A spectacular location, a great idea, and brilliant beer.
Little Creatures, headquartered in Fremantle, has since the turn of the century been driving forward the craft beer movement in Australia. At the brewery in this picturesque fishing port, Little Creatures uses Krones equipment throughout its entire brewing operations. All the kit has been integrated in a beer hall with a restaurant. Because the beer is so popular, a second brewery is going into operation in 2013, this time on the south-east coast, an impressive 3,400 kilometres away from Fremantle. Once again featuring Krones technology throughout.
From a penal colony to a gold mine
Fremantle was founded by the English back in the early 19th century as a colony port 20 kilometres to the south of Perth further inland, Western Australia’s state capital.
“Born to brew Pale Ale”
It’s precisely here that Little Creatures found a home as well, with space for 500 to 600 guests. In the “beer garden”, you sit directly at the seafront, looking at a replica of the Duyfken, a Dutch sailing ship from the 16th century. And you can also make yourself comfortable in the renovated warehouse, at the bar or at one of the many tables, from which you can watch the pizza baker plying his trade at the wood-fired oven, or the cooks in the open-plan kitchen, listen to the background music, and drink a beer or two, of course.

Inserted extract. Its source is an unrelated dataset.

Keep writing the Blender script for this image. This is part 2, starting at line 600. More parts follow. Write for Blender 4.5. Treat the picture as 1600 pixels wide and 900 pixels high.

“Krones was the right choice for us.”
And the brewers have more than enough to do. They produce over 100,000 hectolitres of beer annually in the Fremantle brewery. In the early years, they used a 50-hectolitre brewhouse, but that soon became too small, because demand continued high for the specialty beer, which is sold nationwide.
At that time, the beer market was dominated by two brewing conglomerates, Fosters and Lion, which together accounted for around 96 per cent of total production output. The third in this troika was the mid-tier Coopers Brewery from South Australia. So new styles of beer found ready acceptance among consumers. In 2006, Little Creatures requested initial quotations from three German brewhouse manufacturers. “Krones was the right choice for our brewhouse. We had already been quite impressed with a Krones bottling line back then”, says Brewmaster Russell Gosling.
A fondness for the hopback
In 2008, the brewhouse was installed, rated at 100 hectolitres of cold cast wort and designed for ten brews a day. It is composed of a Variomill wet mill, a mash tun, a lauter tun, a heat-holding tank, a Stromboli wort boiler with a vapour condenser, and an energy storage tank, warm and cold water tanks, plus a whirlpool. One special feature is a hopback, in which natural hops are added.
Together with the brewhouse, Krones supplied nine cylindro-conical fermentation tanks, holding 400 hectolitres each, the yeast propagator, the entire piping and a CIP system. To enable the costs of the new brewhouse to be shouldered, Lion increased its stake in Little Creatures to 34 per cent. In 2010, Little Creatures added a TFS filter to the process technology, plus a buffer tank, a cooling system and a carbonator from Krones.
Unpasteurised bottling
Little Creatures had relocated its kegging and bottling operations to a separate hall a few kilometres away. Here, a Krones line rated at 12,000 bottles an hour runs in two-shift operation, with a Kosme bulk glass depalletiser, a Krones Mecafill filler monobloc-synchronised with a rinser and a closer, a Kosme labeller with a cold-glue station for body and neck labels, and in the dry end a cluster packer, a Kosme carton erector, a Krones Blitzpac packer and a Kosme palletiser.
The east coast wants more beer
But, magical though the location at Fremantle’s harbour indubitably is, it was not a viable long-term solution by itself. Around 22 million people live in Australia, but only around two million of them in its westernmost state. An estimated 80 per cent of all Australians need not more than half an hour to get from their home to the sea. In other words, most Australians live on the coastal areas. Not ideal for distributing the beers, particularly as demand on the east coast as well continued to rise.
New turnkey brewery in Geelong
Given the enormous distances in Australia, the decision wasn’t all that difficult: in 2011 Little Creatures placed an order with Krones to build a complete brewery, including all the utilities, in Geelong near Melbourne on the south-east coast, about a day’s journey away from both Sydney and Adelaide. In 2012, this project was given a boost when the Lion Group acquired 100 per cent of Little Creatures. The brewery is designed for an annual capacity of 250,000 hectolitres, with an option for upsizing to 400,000 hectolitres. The 200-hectolitre Steinecker brewhouse features the very latest technology, including the EquiTherm energy storage system, combined with a unit-type cogeneration plant. The package is rounded off by a Krones bottling line.